What do Fiduciaries, ETFs and 12b-1 Fees Have in Common?

A few days ago, we wrote a posting on the repeal of the so called Merrill Rule that allowed brokers to offer fee-based accounts without the full fiduciary responsibilities of traditional fee-based financial advisers.  We argued that repealing this rule was good for those who want their adviser to present them with pure alpha or pure beta products without regard to the compensation they would receive from each.  In short, we argued it was good for alpha-centric investing.

Three separate stories published today by Investment News illustrate the complex inter-relationship between the regulatory landscape and alpha-centric portfolio construction.  Seemingly disparate stories about fiduciaries, ETFs, and 12b-1 fees have roots in the same underlying phenomena.

Merrill rule meant choice.  Or was it just bullying?

In their effort to capture both sides of this complex and often rancorous debate over the Merrill Rule, Investment News ran two related editorials today: Should Advisers be Fiduciaries – No and Should Advisers be Fiduciaries – Yes.

Arguing the No side (for the brokers) was Ira Hammerman, senior managing director and general counsel of the Securities Industry and Financial Markets Association (SIFMA).  Said Hammerman:

Investors are best served by choice…Sadly, there is no doubt that choice is limited by the court’s decision to eliminate fee-based brokerage accounts.

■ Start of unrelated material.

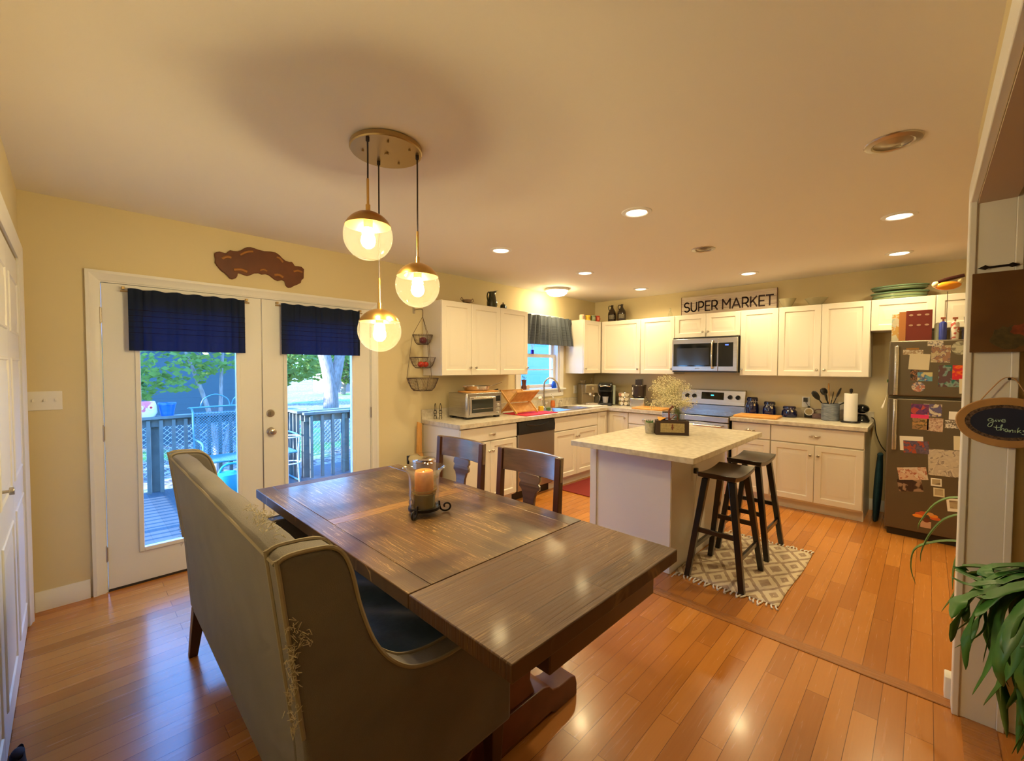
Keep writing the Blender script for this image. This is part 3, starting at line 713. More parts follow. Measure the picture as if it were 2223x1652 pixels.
# stove
t = thing('stove', 'stainless steel electric range with black glass cooktop below the microwave', 'stove', (XB-0.66, -1.4185, 0), -PI/2)
W_ = 0.769
bm = B(); box(bm, 0.001, W_-.001, 0.035, 0.64, 0.03, 0.895); box(bm, 0.03, W_-.03, 0.06, 0.6, 0.0, 0.03); obj('body', bm, M['black'], t)
bm = B(); box(bm, 0.003, W_-.003, 0.0, 0.035, 0.24, 0.835); dr = obj('oven_door', bm, M['steel'], t, bevel=0.005)
bm = B(); box(bm, 0.10, W_-.10, -0.002, 0.0, 0.36, 0.72); obj('window', bm, M['blackglass'], dr)
bm = B(); cyl(bm, (0.06, -0.045, 0.80), (W_-.06, -0.045, 0.80), 0.011, n=14)
for x in (0.08, W_-.08): cyl(bm, (x, -0.045, 0.80), (x, 0.002, 0.80), 0.008, n=10)
obj('handle', bm, M['chrome'], dr)
bm = B(); box(bm, 0.003, W_-.003, 0.003, 0.035, 0.045, 0.225); obj('drawer', bm, M['steel'], t, bevel=0.004)
bm = B(); box(bm, 0.001, W_-.001, -0.004, 0.04, 0.845, 0.905); obj('front_trim', bm, M['steel'], t, bevel=0.004)
bm = B(); box(bm, 0.002, W_-.002, 0.0, 0.585, 0.9055, 0.919); ct = obj('cooktop', bm, M['blackglass'], t, bevel=0.002)
for (x, y, r) in ((0.2, 0.16, 0.10), (0.57, 0.16, 0.115), (0.2, 0.43, 0.075), (0.57, 0.43, 0.09)):
    bm = B(); lathe(bm, [(r-.003, 0), (r-.003, .0006), (r, .0006), (r, 0)], 40); obj('burner_ring', bm, mat('burner_ring', (0.12, 0.12, 0.12), 0.3), ct, loc=(x, y, 0.919))
bm = B(); prism(bm, [(0.585, 0.905), (0.583, 0.99), (0.575, 0.995), (0.60, 1.175), (0.652, 1.185), (0.652, 0.905)], 'x', 0.0, W_)
bg = obj('backguard', bm, M['steel'], t, bevel=0.003)
bm = B(); prism(bm, [(0.577, 0.995), (0.60, 1.172), (0.602, 1.172), (0.579, 0.995)], 'x', 0.30, 0.52)
bm.free()
def on_guard(z, off=0.0): return 0.575 + (z-0.995)/(1.175-0.995)*0.025 - off
bm = B(); prism(bm, [(on_guard(1.06), 1.06), (on_guard(1.06, .003), 1.06), (on_guard(1.15, .003), 1.15), (on_guard(1.15), 1.15)], 'x', 0.255, 0.525); dsp = obj('display', bm, M['blackglass'], bg)
bm = B(); z=1.112; box(bm, 0.372, 0.406, on_guard(z, .0045), on_guard(z, .003), z-.006, z+.006); obj('clock_digits', bm, mat('cyan_digits', (0,0,0), 0.5, emis=(0.05, 0.75, 1.0), estr=2.5), dsp)
for x in (0.075, 0.165, 0.60, 0.69):
    z = 1.098; bm = B(); cyl(bm, (x, on_guard(z), z), (x, on_guard(z, .028), z-0.004), 0.027, 0.023, 24); kb = obj('knob', bm, M['black'], bg, bevel=0.002)
bm = B(); box(bm, 0.0, W_, 0.572, 0.58, 0.988, 0.996); obj('vent_gap', bm, M['black'], bg)

# dish towel on oven handle
bm = B()
def tw(u, v):
    s = v*0.62
    x = 0.16+0.24*u
    if s < 0.02: y, z = -0.045-0.0135, 0.80-0.0+0.0
    a = 0.014
    if s < 0.28: return (x, -0.045-a-0.002*math.sin(u*14), 0.80-0.28+s)
    if s < 0.324: th = (s-0.28)/0.044*PI; return (x, -0.045-a*math.cos(th), 0.80+a*math.sin(th))
    return (x, -0.045+a, 0.80-(s-0.324))
grid(bm, tw, 14, 40)
o = obj('dish_towel', bm, M['paper'], None, loc=(XB-0.66, -1.4185, 0), rotz=-PI/2, solid=0.003)
tag(o, 'white dish towel folded over the oven door handle', 'towel')

# microwave
t = thing('microwave', 'stainless steel over-the-range microwave with black door glass', 'microwave', (XB-0.405, -1.4205, 0), -PI/2)
bm = B(); box(bm, 0.002, 0.764, 0.028, 0.40, 1.415, 1.832); obj('body', bm, M['black'], t)
bm = B(); box(bm, 0.0, 0.555, 0.0, 0.028, 1.42, 1.815); dr = obj('door', bm, M['steel'], t, bevel=0.004)
bm = B(); box(bm, 0.02, 0.545, -0.002, 0.0, 1.475, 1.755); obj('window', bm, M['blackglass'], dr)
bm = B(); box(bm, 0.065, 0.455, -0.0028, -0.0022, 1.49, 1.70); obj('window_screen', bm, mat('door_mesh_glass', (0.035, 0.036, 0.035), 0.12), dr)
bm = B(); tube(bm, spline([(0.497, -0.001, 1.775), (0.497, -0.030, 1.765), (0.497, -0.042, 1.62), (0.497, -0.030, 1.47), (0.497, -0.001, 1.46)], 5), 0.010, 12); obj('handle', bm, M['chrome'], dr)
bm = B(); box(bm, 0.557, 0.766, 0.0, 0.028, 1.42, 1.815); cp = obj('control_panel', bm, M['steel'], t, bevel=0.004)
bm = B(); box(bm, 0.562, 0.722, -0.002, 0.0, 1.475, 1.755); obj('keypad', bm, M['blackglass'], cp)
bm = B(); box(bm, 0.635, 0.672, -0.0032, -0.0022, 1.722, 1.735); obj('clock_digits', bm, mat('blue_digits', (0,0,0), 0.5, emis=(0.10, 0.20, 1.0), estr=1.8), cp)
bm = B(); box(bm, 0.29, 0.345, -0.0006, 0.0, 1.445, 1.451); obj('logo', bm, mat('grey_print', (0.2, 0.19, 0.18), 0.5), dr)
bm = B(); box(bm, 0.0, 0.764, 0.02, 0.40, 1.405, 1.415); obj('vent_grille', bm, M['black'], t)

# refrigerator
FX = 5.20
t = thing('refrigerator', 'slate grey top-freezer refrigerator covered with photos and magnets', 'refrigerator', (FX, -3.515, 0), -PI/2)
bm = B(); box(bm, 0.0, 0.76, 0.065, 0.70, 0.02, 1.685); obj('body', bm, M['steel_dark'], t, bevel=0.006)
bm = B(); box(bm, 0.02, 0.74, 0.03, 0.10, 0.0, 0.055); obj('kick_grille', bm, M['black'], t)
bm = B(); box(bm, 0.0, 0.76, 0.0, 0.062, 1.222, 1.70); fz = obj('freezer_door', bm, M['steel_dark'], t, bevel=0.012, seg=3)
bm = B(); box(bm, 0.0, 0.76, 0.0, 0.062, 0.062, 1.205); fd = obj('refrigerator_door', bm, M['steel_dark'], t, bevel=0.012, seg=3)
for par, za, zb in ((fz, 1.232, 1.655), (fd, 0.755, 1.195)):
    bm = B(); prism(bm, [(0.036, -0.028), (0.044, -0.036), (0.062, -0.036), (0.068, -0.028), (0.066, 0.0), (0.040, 0.0)], 'z', za, zb); obj('handle', bm, M['steel'], par, bevel=0.004)

# ================================================================== ISLAND
t = thing('kitchen_island', 'white kitchen island with square-edged beige laminate top', 'kitchen island', (3.114, -2.487, 0))
IW, ID = 1.10, 0.66
bm = B(); box(bm, 0, IW, 0, ID, 0, 0.875); bd = obj('body', bm, M['islandwhite'], t, bevel=0.002)
bm = B(); box(bm, -0.012, 0.0, ID-0.055, ID+0.003, 0, 0.874); obj('corner_trim', bm, M['islandwhite'], t, bevel=0.002)
bm = B(); box(bm, 0.004, IW+0.004, -0.004, 0, 0, 0.874); obj('side_panel', bm, M['islandwhite'], t, bevel=0.001)
bm = B(); box(bm, 2.802-3.114, 4.286-3.114, -2.763+2.487, -1.851+2.487, 0.8755, 0.914); obj('worktop', bm, M['counter'], t, bevel=0.003)
bm = B(); box(bm, 0.36, 0.43, -0.010, -0.004, 0.60, 0.715); ot = obj('outlet', bm, M['white'], t, bevel=0.002)
bm = B(); box(bm, 0.375, 0.415, -0.035, -0.0105, 0.655, 0.695); obj('plug', bm, M['black'], ot, bevel=0.004)
bm = B(); tube(bm, spline([(0.395, -0.03, 0.655), (0.38, -0.022, 0.5), (0.39, -0.012, 0.25), (0.33, -0.010, 0.03), (0.18, -0.02, 0.006), (-0.03, -0.03, 0.006)], 8), 0.003, 6)
tag(obj('power_cord', bm, M['white'], None, loc=(3.114, -2.487, 0)), 'white power cord hanging down from the island outlet', 'cord')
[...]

He goes on to say that traditional brokerage accounts have left billions in investors pockets since in aggregate, they charge a lower effective fee on assets than do fee-based accounts from financial advisers.  He further argues that investors receive equal protection against disclosure as do their peers in fee-based advisory accounts (as a result of NASD and SEC rules).

But Charles Austin a lawyer and former president of the Public Investors Arbitration Bar Association is not persuaded by Hammerman’s pitch and accuses the brokerage industry of being disingenuous about its motives.  Said Austin:

(The brokerage industry’s) argument against repeal of the rule was based largely on the notion that broker-dealer customers already enjoy the benefits and protections of existing laws and regulations, and therefore don’t need the protections that fiduciary status would confer. So why, then, the fear among member firms of being branded with the Scarlet F? (ed: for Fiduciary).

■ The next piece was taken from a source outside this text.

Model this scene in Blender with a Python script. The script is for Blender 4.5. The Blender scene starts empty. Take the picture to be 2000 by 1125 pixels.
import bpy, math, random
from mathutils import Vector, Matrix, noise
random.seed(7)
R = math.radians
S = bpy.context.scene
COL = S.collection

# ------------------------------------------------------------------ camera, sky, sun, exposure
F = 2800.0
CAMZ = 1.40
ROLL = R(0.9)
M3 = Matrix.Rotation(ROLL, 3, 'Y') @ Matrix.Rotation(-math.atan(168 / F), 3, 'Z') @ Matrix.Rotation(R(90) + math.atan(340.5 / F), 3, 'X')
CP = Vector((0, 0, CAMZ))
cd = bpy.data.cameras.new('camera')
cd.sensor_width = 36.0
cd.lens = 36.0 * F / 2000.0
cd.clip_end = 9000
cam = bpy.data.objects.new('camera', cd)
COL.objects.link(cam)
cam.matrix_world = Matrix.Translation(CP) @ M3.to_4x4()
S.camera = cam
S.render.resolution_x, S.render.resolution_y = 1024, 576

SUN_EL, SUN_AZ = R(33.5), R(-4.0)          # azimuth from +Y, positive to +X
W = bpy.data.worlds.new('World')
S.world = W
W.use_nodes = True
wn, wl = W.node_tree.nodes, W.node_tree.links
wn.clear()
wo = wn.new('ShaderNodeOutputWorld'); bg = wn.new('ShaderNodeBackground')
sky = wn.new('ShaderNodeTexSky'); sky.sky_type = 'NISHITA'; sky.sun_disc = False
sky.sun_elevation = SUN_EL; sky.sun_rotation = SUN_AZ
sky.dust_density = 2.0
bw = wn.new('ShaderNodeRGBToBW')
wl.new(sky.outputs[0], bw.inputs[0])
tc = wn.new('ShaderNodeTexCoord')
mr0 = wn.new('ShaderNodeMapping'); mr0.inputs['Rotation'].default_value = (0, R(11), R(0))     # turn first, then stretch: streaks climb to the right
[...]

One can only hope that policymakers will respond to (the brokerage industry’s threats the way all bullies should be dealt with: call its empty bluffs. The investing public will be safer as a result, and perhaps SIFMA will cease threatening investors every time its members’ practices are questioned. The SEC’s recent decision to not appeal the court’s abolition of the Merrill Lynch rule is a good first step.

…In any case, repeal said to be good for ETFs…

Thankfully, the transition of a million fee-based brokerage accounts to bona fide advisory accounts seems like it may pave the way for more low cost, pure-beta ETFs.  Investment News also offers up a story on this topic (ETFs are finding favor among brokers).

The story suggests that ETFs will likely benefit from this transition since they are so inexpensive.  With revenues fixed at, say 1%, advisers for these new accounts will likely seek the lowest cost option in order to create the largest possible profit margin.

Investment News quotes Charles Roame, of Strategic Advisors LLC:

ETFs are a perfect fit for advisory accounts, he said. If a brokerage firm is going to run an advisory program and charge a 1% fee for advice, it behooves it to use the lowest-cost investment vehicles it can find, and in most cases, those vehicles will be ETFs, Mr. Roame said.

This trend is apparently not lost on the ETF industry.  In fact, the same article quotes a State Street executive as saying brokerages are the single-largest focus for our business today.

But sticky issue of 12b-1 fees remains

But as we suggested last week, the repeal of the Merrill Rule is only a step in the right direction – toward the transparency required for alpha-centric portfolio management.  While it’s important for an investor to know that their adviser is not making undisclosed commissions on execution, fee-based accounts that include mutual funds still face the sticky issue of 12b-1 fees.  And according to Investment News, the time is right to recast 12(b)-1 fees.

It can be argued that these fees are the financial adviser’s allegory to the broker’s sales commission that started this imbroglio in the first place.  And thus, by the same token, the advisory businesses may not be totally rid potential conflicts until it removes such compensation and becomes entirely fee-based.  While Investment News argues that disclosure may be sufficient to justify the continuance of such fee arrangements, we’re not so sure.  Simply revealing a bias to an accepting client does not mitigate that bias.

At the core of all three of these trends is the unbundling of retail financial services.  And this lays the groundwork for alpha-centric investing.  The repeal of the Merrill Rule is about unbundling trade execution from asset management services, the move toward ETFs is about unbundling beta from alpha and the potential demise of 12b-1 fees is about unbundling asset management and financial planning services.  Taken together, they provide a glimpse into the disintermediation and structural re-organization that will likely face the financial services industry in the coming years.